A shrimp boat, for example, will begin a season in Brownsville, TX, work around the Gulf Coast and down to the Florida Keys, then up to Cape Hatteras, NC. and you’re getting paid! (self-employed, no withholdings!) it’s an accessible industry around the world, and full of unique exposure to nature, both human and mother. rubber boots and strong back required.

Tip: Check out Brad’s complete guide to getting work on an Alaskan fishing boat.

3. Caretaker

Nora Dunn writes: Caretakers’ Gazette, Organic Volunteers, House Carers, and Wwoofing are great resources to find temporary positions doing anything from house or pet sitting, to organic farming, to campground management, and myriads of other seasonal jobs where rent-free living is the common denominator.

4. Dining and Lodging Services in the National Parks

Laurie Pickard writes: Working in the national parks is great. Getting a full-time position with the National Park Service is challenging, but private companies such as Xanterra continuously hire seasonal employees for dining and lodging services in the parks. The greatest part is that you get to live inside the park for a season. I did it in Acadia National Park in Maine one autumn, and it was fantastic.

5. Crewing on a Sailboat

N. Chrystine Olson writes: Crewing on sailboats is a great way to travel. In 2001 I went to help a buddy re-hab a 32 foot West Sail in La Paz, Baja; this got me onto other boats, a 42 foot vessel named Wooden Shoe (guess what she was made of), and a couple other gigs on different boats over a five month period. I sailed the Sea of Cortez and jumped over to the Mexican mainland for other adventures including taking the train into Copper Canyon.

I had offers to make the crossing to the South Pacific, but alas, responsibilities here in the States called me home. If you don’t get too seasick, I highly recommend it. If you are a decent cook, even better. A search on the Internet will direct you to all sorts of opportunities. Some great characters on the open water.

6. A Bollywood Actor

Jenny Williams writes: It’s really easy for foreigners to get jobs as extras and longer stints with speaking parts. The pay for one-time gigs is pretty low, $15 a day or so. But if you’re persistent and good at networking (or just happen to be in the right place at the right time), you can get longer positions that pay much better, $30-$60 per day.
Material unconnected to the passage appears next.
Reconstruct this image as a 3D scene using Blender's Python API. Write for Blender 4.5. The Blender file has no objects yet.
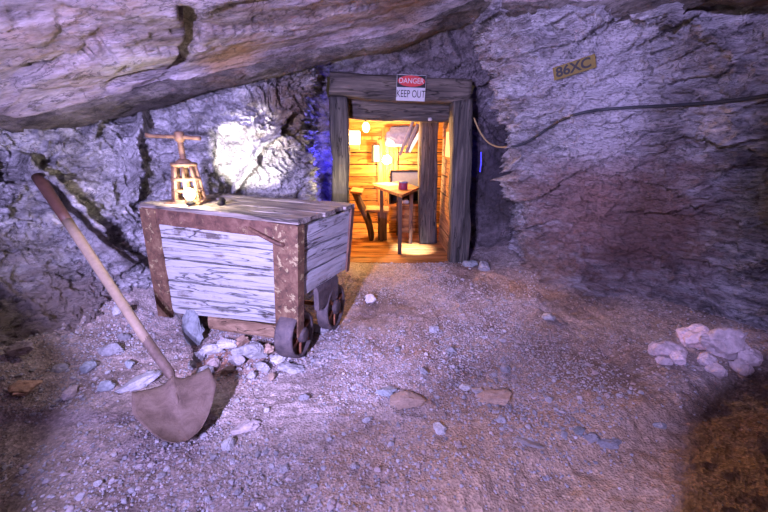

My boyfriend and I worked as extras on a major Bollywood film (google “You, Me, Aur Hum”, releasing April 10) that was being shot on a cruise, which meant: $60 a day in addition to 2 weeks on a luxury cruise liner for free. After that, we got offered some other parts for speaking roles in commercials and TV shows which we had to turn down due to our travel schedule. And we’re not particularly talented or good-looking!

The bummer is that you’re pretty much limited to Mumbai (plus a few other cities in India). The one-day jobs can also be pretty awful, long and boring. Still, if Mumbai’s part of your itinerary, and you’ve got a flexible schedule, DO IT.

7. Nursing

Ben Polansky writes: Nursing is a huge one. I have multiple friends who earned their nursing degrees and haven’t looked back. There’s always work for somebody who knows how to take care of the sick. Check TravelNursing.com or Doctors Without Borders if you’re really committed.

8. Ski Resort Employee

Eva Holland writes: Work the ski resort scene – there are foodservice jobs aplenty and many of the resorts will put you up (in dorms… I hear it’s like freshman year, without the classes! woot?) and provide perks like lift passes. I wouldn’t be surprised if I land in Whistler or Banff one of these winters, seems like a good gig.

Most of the resorts have job info on their sites – also, for non-Americans I’ve heard this is one way to get a temporary US work visa. I met a bunch of Aussies who worked ski seasons in upstate New York and down in New Mexico – the resorts hooked them up with permits.

Tip: (From David Miller, ex Parking Lot Attendant, Heavenly Valley) Being a liftee can drive you nuts. Working rentals you have to deal with rushes of customers and stinking ski boots. It might seem like the lowest job on the totem pole, but the parking lot attendants actually get the most riding time. Stack those cones man!